Rotundamente cabreado con el sistema de Hollywood y el despilfarro de millones de dólares en efectos especiales y otras necedades, se mostró el director Peter Bogdanovich, a quien el Festival homenajea con una retrospectiva completa titulada Conocer a Peter Bogdanovich, que ayuda a situarle en su importante papel dentro de la cinematografía sincera de su país, es decir, anterior a la era de secretos y mentiras que abrió Rambo para empezar a negar que los asesinos son ellos mismos.

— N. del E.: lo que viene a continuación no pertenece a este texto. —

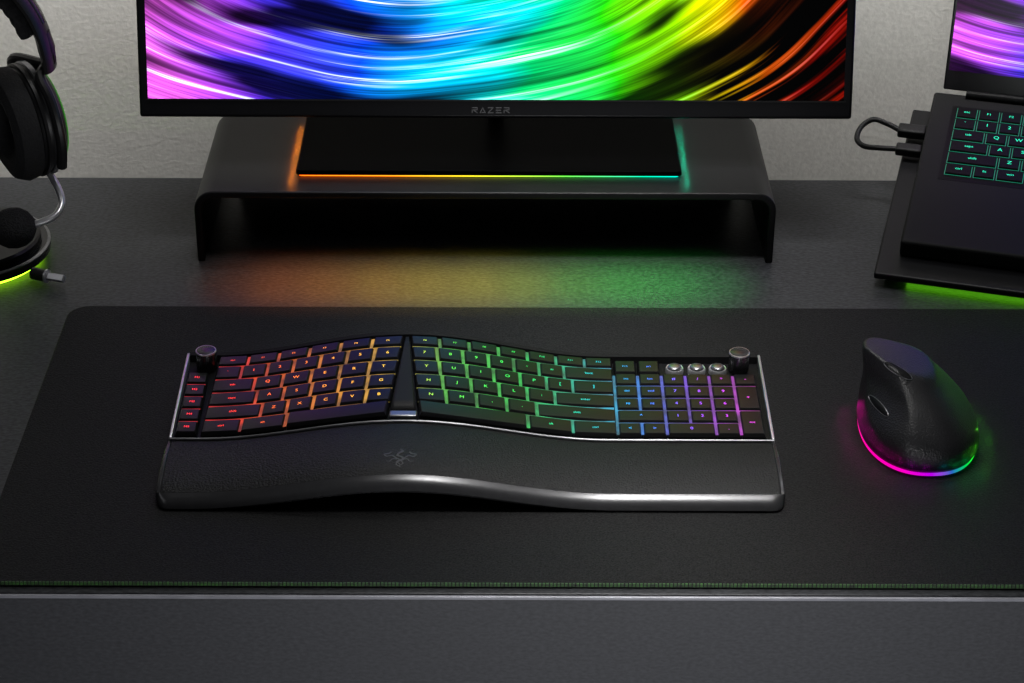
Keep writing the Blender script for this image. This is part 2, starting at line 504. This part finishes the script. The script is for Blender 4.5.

Por cierto que, a la salida del cóctel ofrecido por los responsables de Martin (hache), Bogdanovich soltó un escupitajo -neutral, tan carente de segundas intenciones como el pendiente que orna la oreja de Harrison Ford: era sólo que le sobraba un lapo- en los jardincillos posteriores del Reina Cristina. Un joven amigo periodista se puso a buscarlo a ciegas, para su colección mitómana, pero al final desistió y decidió emplear sus energías en conquistar a la dulce Sophie Marceau, que llega esta tarde, ayer para ustedes. El lunes arriban también Jonathan Price (Carrington, Evita) y, no quepo en mí, Willem Defoe, a quien tengo pegado en mi nevera e invoco cada vez que me entra el hambre salvaje.

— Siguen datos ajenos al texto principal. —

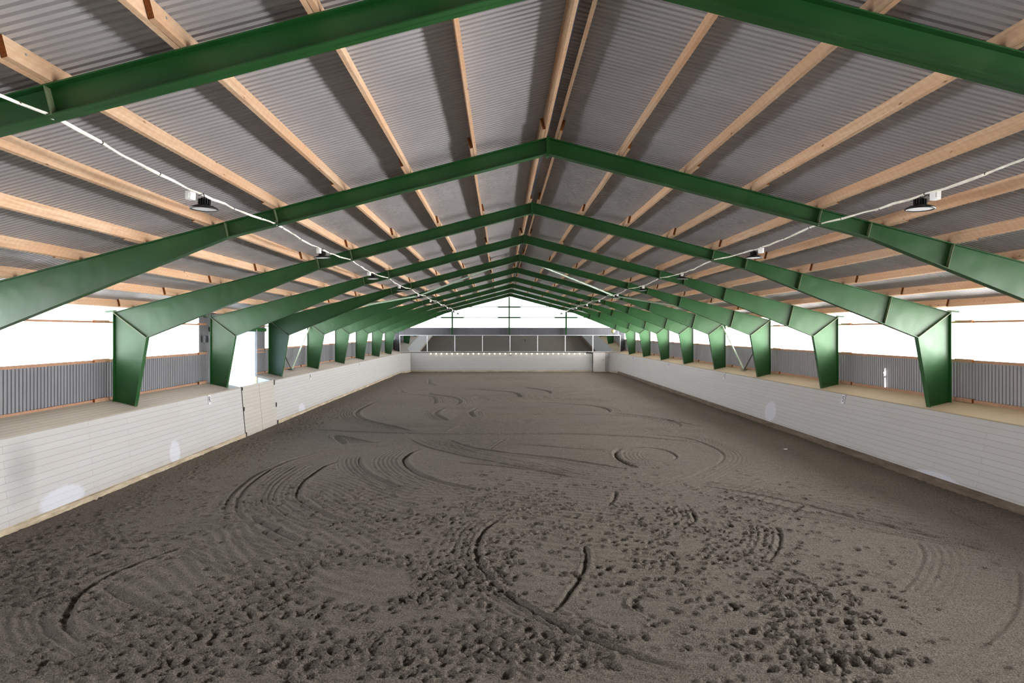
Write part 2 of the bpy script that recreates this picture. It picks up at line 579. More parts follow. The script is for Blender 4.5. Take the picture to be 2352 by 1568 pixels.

Este Festival sigue siendo, por fortuna, un refugio para locos por el cine, el doctor que atiende nuestro sinvivir. Marisa Paredes, que empieza mañana el rodaje, en Francia y en francés, de Au travail, primera obra del debutante Alain Guesnier, y como protagonista femenina junto a Jean Rochefort, recibió de manos de la señora Aguirre el Premio Nacional de Cinematografía 1996, y tuvo emocionadas palabras para sus compañeros de profesión, su oficio -"al que pienso seguir dándole mi pasión y mi riesgo"-, su madre y hermanos y su hija, María Isasi Isasmendi, que es un bellezón y ya ha empezado como actriz.

En fin. Esto es como Beverly Hills, pero al alcance de todos los españoles. Si, como además, se pudieran transmitir las crónicas a través del módem desde ciertos hoteles, como se hace en Puerto Príncipe (Haití), sería prácticamente el nirvana.